Contributed by from Victoria
Manolis Glezos passed away at the ripe old age of 97. Few in Australia will be familiar with the name. In Greece it’s a different story.
Manolis lived an eventful life. As an 18-year-old teenager and at the time of the German occupation, he scaled the walls of the Acropolis with friend Apostolos Santas on 30 May 1931, They tore down the Nazi flag, and it made them heroes and national symbols of resistance. They were arrested and tortured for doing this.
Both had to flee the country and were sentenced to death in absentia.
He campaigned for the rest of his life for German compensation for war crimes
This is not the end of Manolis’s story. He was subsequently sentenced to death again multiple times. But he managed to survive.

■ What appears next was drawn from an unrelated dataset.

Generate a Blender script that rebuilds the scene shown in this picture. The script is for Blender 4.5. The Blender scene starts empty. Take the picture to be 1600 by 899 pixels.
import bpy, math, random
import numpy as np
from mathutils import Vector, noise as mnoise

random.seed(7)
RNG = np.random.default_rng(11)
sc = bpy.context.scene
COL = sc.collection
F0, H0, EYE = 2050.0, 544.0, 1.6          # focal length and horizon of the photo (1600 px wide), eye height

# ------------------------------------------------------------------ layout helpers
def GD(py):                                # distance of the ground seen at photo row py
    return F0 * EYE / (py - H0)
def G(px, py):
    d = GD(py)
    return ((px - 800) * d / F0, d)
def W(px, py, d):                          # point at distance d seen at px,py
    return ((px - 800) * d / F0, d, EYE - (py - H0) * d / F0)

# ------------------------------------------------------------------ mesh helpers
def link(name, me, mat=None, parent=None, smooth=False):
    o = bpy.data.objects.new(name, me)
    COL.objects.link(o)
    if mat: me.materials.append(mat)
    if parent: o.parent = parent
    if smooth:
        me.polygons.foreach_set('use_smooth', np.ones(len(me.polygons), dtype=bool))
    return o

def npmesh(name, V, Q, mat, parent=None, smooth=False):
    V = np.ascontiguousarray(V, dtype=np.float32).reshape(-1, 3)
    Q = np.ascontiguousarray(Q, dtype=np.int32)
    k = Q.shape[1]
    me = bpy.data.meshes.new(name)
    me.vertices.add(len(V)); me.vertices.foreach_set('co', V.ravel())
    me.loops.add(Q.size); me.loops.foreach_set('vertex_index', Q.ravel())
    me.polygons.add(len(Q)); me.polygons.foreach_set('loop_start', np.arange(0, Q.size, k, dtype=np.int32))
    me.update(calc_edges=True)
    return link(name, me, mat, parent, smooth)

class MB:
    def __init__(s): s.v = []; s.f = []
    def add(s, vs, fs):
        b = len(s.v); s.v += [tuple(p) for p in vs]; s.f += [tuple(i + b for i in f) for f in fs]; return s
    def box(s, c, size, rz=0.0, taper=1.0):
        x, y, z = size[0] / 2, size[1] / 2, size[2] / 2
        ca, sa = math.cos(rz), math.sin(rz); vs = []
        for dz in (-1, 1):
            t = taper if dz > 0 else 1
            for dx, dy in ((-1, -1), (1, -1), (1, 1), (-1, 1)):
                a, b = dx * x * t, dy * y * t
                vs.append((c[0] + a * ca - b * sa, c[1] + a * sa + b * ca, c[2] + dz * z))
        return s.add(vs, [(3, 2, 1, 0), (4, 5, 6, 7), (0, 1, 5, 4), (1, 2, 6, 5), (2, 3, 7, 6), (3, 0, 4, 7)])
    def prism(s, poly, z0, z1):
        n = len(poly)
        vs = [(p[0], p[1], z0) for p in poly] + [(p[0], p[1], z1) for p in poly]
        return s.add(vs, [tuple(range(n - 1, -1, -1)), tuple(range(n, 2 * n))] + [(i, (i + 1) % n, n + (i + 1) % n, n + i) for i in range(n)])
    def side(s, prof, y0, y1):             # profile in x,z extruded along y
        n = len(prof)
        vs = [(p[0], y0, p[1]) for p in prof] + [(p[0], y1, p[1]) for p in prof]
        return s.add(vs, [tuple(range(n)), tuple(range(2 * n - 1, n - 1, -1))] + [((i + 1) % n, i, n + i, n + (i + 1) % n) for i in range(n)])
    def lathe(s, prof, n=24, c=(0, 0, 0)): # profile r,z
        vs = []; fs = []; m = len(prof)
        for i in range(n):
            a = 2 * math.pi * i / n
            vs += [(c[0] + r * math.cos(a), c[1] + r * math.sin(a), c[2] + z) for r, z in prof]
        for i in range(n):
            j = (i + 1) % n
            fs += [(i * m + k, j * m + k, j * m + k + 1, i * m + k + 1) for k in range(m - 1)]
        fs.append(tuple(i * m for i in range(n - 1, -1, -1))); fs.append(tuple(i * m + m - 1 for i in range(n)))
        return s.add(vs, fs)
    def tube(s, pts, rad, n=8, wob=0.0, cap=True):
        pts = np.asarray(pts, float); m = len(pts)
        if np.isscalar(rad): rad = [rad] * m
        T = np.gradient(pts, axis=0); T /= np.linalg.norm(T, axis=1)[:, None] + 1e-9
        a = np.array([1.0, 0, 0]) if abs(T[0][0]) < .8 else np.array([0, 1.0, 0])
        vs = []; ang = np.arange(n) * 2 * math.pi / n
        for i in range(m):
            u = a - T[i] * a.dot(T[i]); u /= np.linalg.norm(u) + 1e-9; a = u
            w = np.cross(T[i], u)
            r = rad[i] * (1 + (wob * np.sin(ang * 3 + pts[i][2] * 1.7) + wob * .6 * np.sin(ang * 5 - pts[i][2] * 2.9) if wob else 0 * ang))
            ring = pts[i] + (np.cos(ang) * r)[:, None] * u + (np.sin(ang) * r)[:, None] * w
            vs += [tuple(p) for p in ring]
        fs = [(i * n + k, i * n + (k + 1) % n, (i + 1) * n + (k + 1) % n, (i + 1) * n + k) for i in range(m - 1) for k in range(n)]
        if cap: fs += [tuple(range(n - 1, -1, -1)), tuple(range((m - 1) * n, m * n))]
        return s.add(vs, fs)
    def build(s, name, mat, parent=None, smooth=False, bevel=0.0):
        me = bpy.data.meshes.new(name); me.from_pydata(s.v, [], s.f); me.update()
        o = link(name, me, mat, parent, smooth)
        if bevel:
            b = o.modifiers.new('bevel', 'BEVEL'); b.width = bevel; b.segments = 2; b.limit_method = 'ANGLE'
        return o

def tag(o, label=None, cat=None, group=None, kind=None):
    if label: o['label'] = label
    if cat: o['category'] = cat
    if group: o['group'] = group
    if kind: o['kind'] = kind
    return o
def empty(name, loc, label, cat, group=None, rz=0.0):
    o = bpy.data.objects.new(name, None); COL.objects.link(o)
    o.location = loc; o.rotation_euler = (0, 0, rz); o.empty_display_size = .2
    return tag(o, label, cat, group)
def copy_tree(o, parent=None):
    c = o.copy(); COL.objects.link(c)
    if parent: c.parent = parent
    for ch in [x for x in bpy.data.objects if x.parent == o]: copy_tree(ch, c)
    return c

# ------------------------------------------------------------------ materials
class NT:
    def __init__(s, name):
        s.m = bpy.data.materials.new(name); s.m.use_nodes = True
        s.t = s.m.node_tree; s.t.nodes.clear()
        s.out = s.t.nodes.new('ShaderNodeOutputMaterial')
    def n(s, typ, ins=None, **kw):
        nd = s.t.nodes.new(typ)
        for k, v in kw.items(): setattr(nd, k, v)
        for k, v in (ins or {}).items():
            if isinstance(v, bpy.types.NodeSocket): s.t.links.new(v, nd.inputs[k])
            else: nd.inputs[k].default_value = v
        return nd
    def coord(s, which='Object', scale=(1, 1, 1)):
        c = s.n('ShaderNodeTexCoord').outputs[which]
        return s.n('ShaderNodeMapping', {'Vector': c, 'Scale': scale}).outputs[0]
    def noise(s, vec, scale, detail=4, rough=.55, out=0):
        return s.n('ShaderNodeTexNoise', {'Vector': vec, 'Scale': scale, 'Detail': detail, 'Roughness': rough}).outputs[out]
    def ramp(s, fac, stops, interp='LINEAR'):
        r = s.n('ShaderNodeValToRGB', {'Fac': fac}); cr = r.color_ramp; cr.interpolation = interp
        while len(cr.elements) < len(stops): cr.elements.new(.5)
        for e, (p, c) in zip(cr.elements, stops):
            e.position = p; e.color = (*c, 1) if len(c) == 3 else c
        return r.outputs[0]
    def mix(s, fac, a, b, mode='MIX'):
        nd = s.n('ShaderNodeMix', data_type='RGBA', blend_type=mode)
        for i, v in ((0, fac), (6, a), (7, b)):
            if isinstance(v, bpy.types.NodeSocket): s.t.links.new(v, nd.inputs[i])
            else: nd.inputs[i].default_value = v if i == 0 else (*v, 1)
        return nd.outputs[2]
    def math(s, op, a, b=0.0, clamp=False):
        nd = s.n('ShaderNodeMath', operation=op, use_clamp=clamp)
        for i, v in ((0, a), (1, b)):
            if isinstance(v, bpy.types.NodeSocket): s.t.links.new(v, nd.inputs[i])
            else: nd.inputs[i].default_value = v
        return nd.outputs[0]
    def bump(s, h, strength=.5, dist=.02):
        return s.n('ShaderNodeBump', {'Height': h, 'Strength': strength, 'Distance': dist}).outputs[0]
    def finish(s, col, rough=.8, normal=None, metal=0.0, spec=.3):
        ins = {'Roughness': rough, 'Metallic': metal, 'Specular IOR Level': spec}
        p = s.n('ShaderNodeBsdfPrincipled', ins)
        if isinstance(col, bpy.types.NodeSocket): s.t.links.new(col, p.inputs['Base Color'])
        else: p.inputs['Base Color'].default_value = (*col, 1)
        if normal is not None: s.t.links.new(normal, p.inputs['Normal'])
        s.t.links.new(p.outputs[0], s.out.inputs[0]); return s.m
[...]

Manolis was confined to a prison cell for 16 years by the later Greek military junta. .
He had a lifelong devotion to writing and being active in Greek society. Hr became the nation’s greatest authority on the war time resistance movement, writing tow 800-page volumes on its history.
In his nineties, he was elected to parliament with more votes than any other candidate. So strong had his popularity remained over the years. He became a member of the European Parliament (MEP) for Greece.
Manolis did not know the meaning of quit.
During this time he said, “Greece is the guinea pig of policies exacted by governments whose only God is money”.
His time as a parliamentarian was as a representative of Syriza, with which he became disheartened, as it was contained in government and failed to combat neoliberalism and the impositions of the global financial system and Brussels.
He never lost faith in what he believed in.
Manolis won respect from many. Tributes poured in. after he passed away from a heart attack at 97.
Former Prime minister Alexis Tsipras and leader of Syriza said “For all eternity he will remain the symbol of a fighter”.
Nikos Dendias, foreign minister in Greece’s current government, hailed Glezos “as a major figure of the national resistance against Nazi occupation. His stance inspired us all, irrespective of ideologies and parties”.
Prime minister Kyriakos Mitsotakis praised the resistance hero as a “symbol of our nation’s freedom”.
Greece’s flags were lowered in his honour.